14. O Governo Brasileiro vem manifestando o desejo de uma presença maior do estado no setor de mineração e energia de modo similar ao que vem fazendo com relação a exploração do petróleo. O objetivo é a mudança na lei de concessões com a finalidade de conferir a Eletrobrás um papel semelhante ao da Petrobras. O aproveitamento múltiplo por bacia é a melhor forma de contemplar os diversos setores envolvidos e, ao mesmo tempo, compensar os estados e habitantes da região pelos estragos ambientais causados por reservatórios. Assim, em lugar de licitar o aproveitamento de recursos individuais, hidroelétricos ou minerais, a melhor providência é a licitação de todos os recursos que interferem com o conjunto de atividades integradas: suprimento de energia, mineração, navegação e proteção adequada ao meio ambiente através de cláusulas restritivas de área inundada (altura). As mineradoras têm tradição consolidada tanto na produção de alumínio quanto energia elétrica e seriam os maiores interessados numa licitação conjunta de produção de energia e minério.
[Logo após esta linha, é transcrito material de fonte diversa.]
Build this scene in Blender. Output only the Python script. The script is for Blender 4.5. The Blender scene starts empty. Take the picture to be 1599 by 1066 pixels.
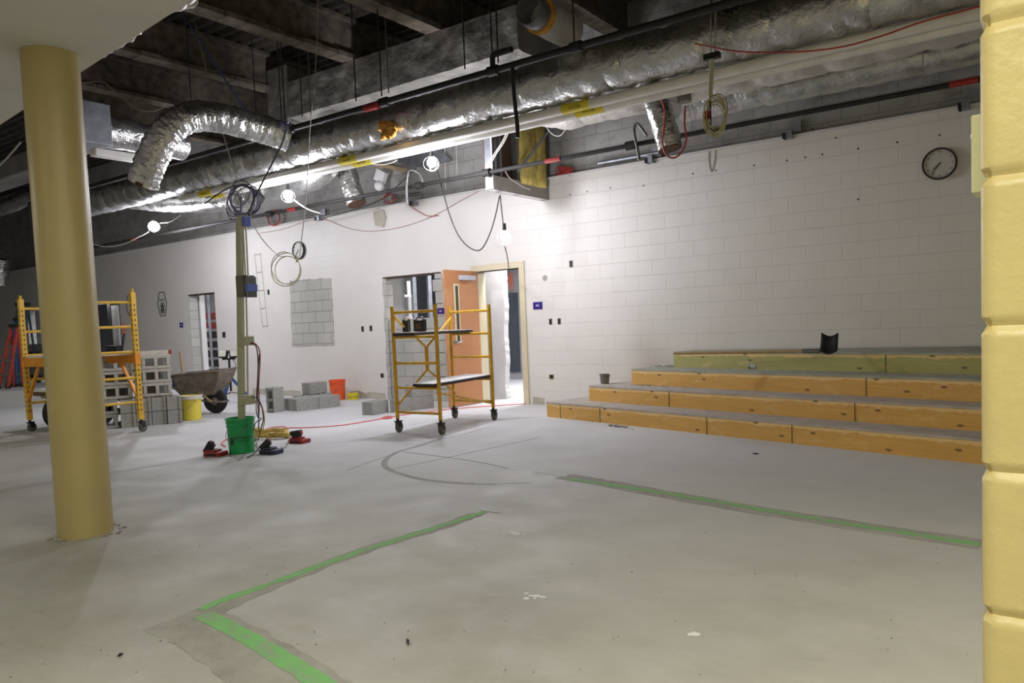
import bpy, math, random
from mathutils import Vector, Matrix, noise
random.seed(7)
SC = bpy.context.scene
COL = SC.collection
R = math.radians
# ------------------------------------------------------------------ camera (solved from the block courses of the far wall)
F, YAW, PIT, ROL, D, CH = 1192.9, R(35.978), R(3.449), R(-2.331), 9.555, 1.242
CX, CY = 10.0, 44.0
fwd = Vector((-math.sin(YAW)*math.cos(PIT), math.cos(YAW)*math.cos(PIT), -math.sin(PIT)))
rgt0 = Vector((math.cos(YAW), math.sin(YAW), 0)); up0 = rgt0.cross(fwd)
rgt = rgt0*math.cos(ROL)+up0*math.sin(ROL); upv = -rgt0*math.sin(ROL)+up0*math.cos(ROL)
EYE = Vector((0, 0, CH))
cd = bpy.data.cameras.new('camera'); cam = bpy.data.objects.new('camera', cd); COL.objects.link(cam)
m3 = Matrix((rgt, upv, -fwd)).transposed()
cam.matrix_world = Matrix.Translation(EYE) @ m3.to_4x4()
cd.sensor_width = 36; cd.lens = F*36/1599; cd.shift_x = -CX/1599; cd.shift_y = CY/1599; cd.clip_start = .05
SC.camera = cam
def ray(u, v): return rgt*((u-799.5-CX)/F) - upv*((v-533-CY)/F) + fwd
def FL(u, v, z=0.): d = ray(u, v); return EYE + d*((z-CH)/d.z)
def PY(u, v, y): d = ray(u, v); return EYE + d*(y/d.y)
def PX(u, v, x): d = ray(u, v); return EYE + d*(x/d.x)
def WL(u, v, off=0.): return PY(u, v, D-off)
def HZ(P, u, v):                      # height at which the upright line through P meets the sight line
    d = ray(u, v); t = (P[0]*d.x+P[1]*d.y)/(d.x*d.x+d.y*d.y); return CH+d.z*t
def DEP(P): return (Vector(P)-EYE).dot(fwd)
def PR(P, px): return px*DEP(P)/F     # size in metres of px pixels at P
def PROJ(P):
    q = Vector(P)-EYE; return (799.5+CX+F*q.dot(rgt)/q.dot(fwd), 533+CY-F*q.dot(upv)/q.dot(fwd))
# ------------------------------------------------------------------ materials
def lin(c): c /= 255.; return c/12.92 if c <= .04045 else ((c+.055)/1.055)**2.4
def rgb(r, g, b): return (lin(r), lin(g), lin(b), 1)
class N:
    def __init__(s, name):
        s.m = bpy.data.materials.new(name); s.m.use_nodes = True; s.t = s.m.node_tree; s.n = s.t.nodes; s.l = s.t.links
        s.p = s.n['Principled BSDF']
    def new(s, typ, **kw):
        o = s.n.new(typ)
        for k, v in kw.items():
            if k in o.inputs: o.inputs[k].default_value = v
            else: setattr(o, k, v)
        return o
    def link(s, a, b): s.l.new(a, b)
    def coord(s): return s.new('ShaderNodeTexCoord').outputs['Object']
    def noise(s, vec, scale, detail=4., rough=.55, sc3=None):
        if sc3:
            mp = s.new('ShaderNodeMapping'); mp.inputs['Scale'].default_value = sc3; s.link(vec, mp.inputs['Vector']); vec = mp.outputs[0]
        o = s.new('ShaderNodeTexNoise', Scale=scale, Detail=detail, Roughness=rough); s.link(vec, o.inputs['Vector']); return o.outputs['Fac']
    def ramp(s, fac, stops):
        o = s.new('ShaderNodeValToRGB'); cr = o.color_ramp
        while len(cr.elements) < len(stops): cr.elements.new(.5)
        for e, (p, c) in zip(cr.elements, stops): e.position = p; e.color = c
        s.link(fac, o.inputs[0]); return o.outputs[0]
    def mix(s, fac, a, b, typ='MIX'):
        o = s.new('ShaderNodeMix', data_type='RGBA', blend_type=typ)
        for sock, val in ((o.inputs[0], fac), (o.inputs[6], a), (o.inputs[7], b)):
            if hasattr(val, 'links'): s.link(val, sock)
            else: sock.default_value = val
        return o.outputs[2]
    def math(s, op, a, b=0.):
        o = s.new('ShaderNodeMath', operation=op)
        for sock, val in ((o.inputs[0], a), (o.inputs[1], b)):
            if hasattr(val, 'links'): s.link(val, sock)
            else: sock.default_value = val
        return o.outputs[0]
    def bump(s, h, st, dist=.01, prev=None):
        o = s.new('ShaderNodeBump', Strength=st, Distance=dist); s.link(h, o.inputs['Height'])
        if prev is not None: s.link(prev, o.inputs['Normal'])
        return o.outputs[0]
    def fin(s, col=None, rough=None, metal=None, nrm=None):
        for k, v in (('Base Color', col), ('Roughness', rough), ('Metallic', metal), ('Normal', nrm)):
            if v is None: continue
            if hasattr(v, 'links'): s.link(v, s.p.inputs[k])
            else: s.p.inputs[k].default_value = v
        return s.m
def simple(name, c, rough=.6, metal=0., var=.12, scale=14., bump=0., bscale=60.):
    n = N(name); co = n.coord(); f = n.noise(co, scale)
    a = rgb(*c); lo = tuple(x*(1-var) for x in a[:3])+(1,); hi = tuple(min(1, x*(1+var)) for x in a[:3])+(1,)
    colr = n.ramp(f, [(.3, lo), (.7, hi)])
    nr = n.bump(n.noise(co, bscale), bump, .004) if bump else None
    return n.fin(colr, rough, metal, nr)
def emis(name, c, st):
    n = N(name); n.p.inputs['Emission Color'].default_value = rgb(*c); n.p.inputs['Emission Strength'].default_value = st
    return n.fin(rgb(*c), .5)
BX0 = -4.823
def block_mat(name, lo, hi, joint, jbump, rough, pores, mort=.010, shift=0., dirt=None, jmix=.5, bmix=.25, fadex=(-99., 99., 1., 1.)):
    n = N(name); co = n.coord(); sp = n.new('ShaderNodeSeparateXYZ'); n.link(co, sp.inputs[0])
    x = n.math('ADD', sp.outputs[0], -BX0-.2032+shift+40*.4064)
    cb = n.new('ShaderNodeCombineXYZ'); n.link(x, cb.inputs[0]); n.link(sp.outputs[2], cb.inputs[1])
    bt = n.new('ShaderNodeTexBrick'); n.link(cb.outputs[0], bt.inputs['Vector'])
    bt.inputs['Scale'].default_value = 1.; bt.inputs['Mortar Size'].default_value = mort*.5; bt.inputs['Mortar Smooth'].default_value = .4
    bt.inputs['Brick Width'].default_value = .4064; bt.inputs['Row Height'].default_value = .2032; bt.inputs['Bias'].default_value = 0.
    bt.inputs['Color1'].default_value = (.42, .42, .42, 1); bt.inputs['Color2'].default_value = (.6, .6, .6, 1); bt.inputs['Mortar'].default_value = (0, 0, 0, 1)
    base = n.ramp(n.noise(co, 1.3, 5.), [(.3, rgb(*lo)), (.7, rgb(*hi))])
    base = n.mix(bmix, base, bt.outputs['Color'], 'OVERLAY')
    fade = n.new('ShaderNodeMapRange'); n.link(sp.outputs[0], fade.inputs[0])
    for q_, v_ in zip((1, 2, 3, 4), fadex): fade.inputs[q_].default_value = v_
    bfac = n.math('MULTIPLY', bt.outputs['Fac'], fade.outputs[0])
    jf = n.math('MULTIPLY', bfac, jmix)
    colr = n.mix(jf, base, rgb(*joint))
    if dirt:
        dm = n.ramp(n.noise(co, 2.2, 7., .7, (1, 1, 1.6)), [(.50, (0, 0, 0, 1)), (.72, (1, 1, 1, 1))])
        colr = n.mix(n.math('MULTIPLY', dm, dirt[1]), colr, rgb(*dirt[0]))
    inv = n.math('SUBTRACT', 1., bfac)
    nr = n.bump(inv, jbump, .012); nr = n.bump(n.noise(co, 55., 3.), pores, .004, nr)
    return n.fin(colr, rough, 0., nr)
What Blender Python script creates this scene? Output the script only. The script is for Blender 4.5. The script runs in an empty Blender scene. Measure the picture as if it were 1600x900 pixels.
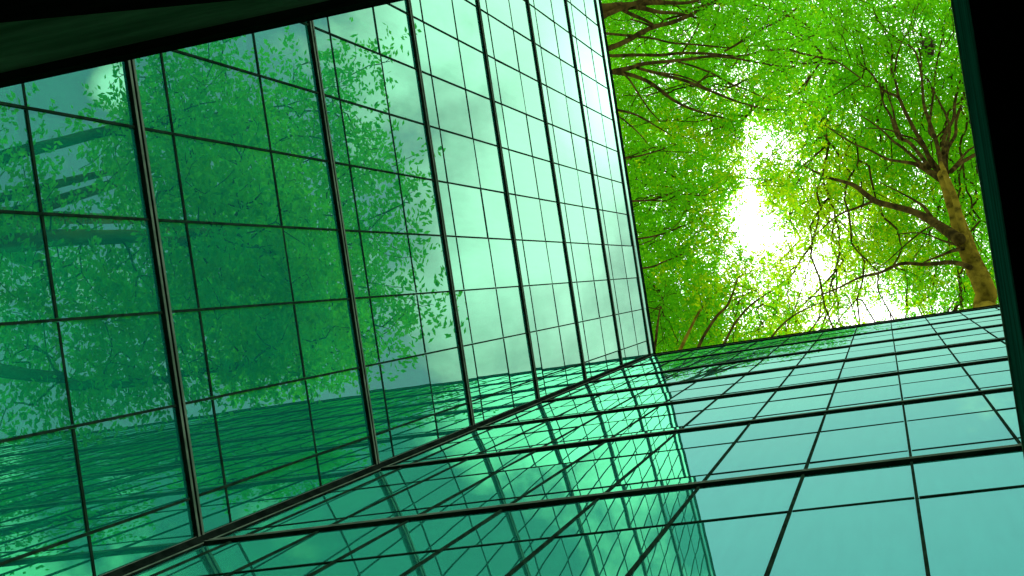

O aproveitamento múltiplo é a forma de exploração capaz de integrar toda a região amazônica de modo a romper com a condição de isolamento a que estão submetidos os atuais ocupantes e permitir a exploração não predatória de recursos naturais (energia, minerais, agricultura) sob um regime de subaproveitamento planejado e sustentável.
15. Os ambientalistas constituem a última frente de resistência capaz de deter a escalada da construção de reservatórios e fiscalizar o aproveitamento sustentável dos potenciais da Região Amazônica.
16. As empresas multinacionais não estão fazendo nenhum favor em explorar o minério da Amazônia, apenas buscam seu interesse. Algumas delas já utilizam a energia de maneira adequada a agregar valor ao minério de que são concessionárias. Outras mantêm inexplorados por longos anos as chamadas “concessões de papel”, aguardando oportunidade de tarifas subsidiadas. Cabe ao governo — como dono dos recursos naturais previstos pelo Código de Águas — estabelecer políticas do interesse geral do país, bem como de romper com práticas nocivas ao interesse dos estados em particular.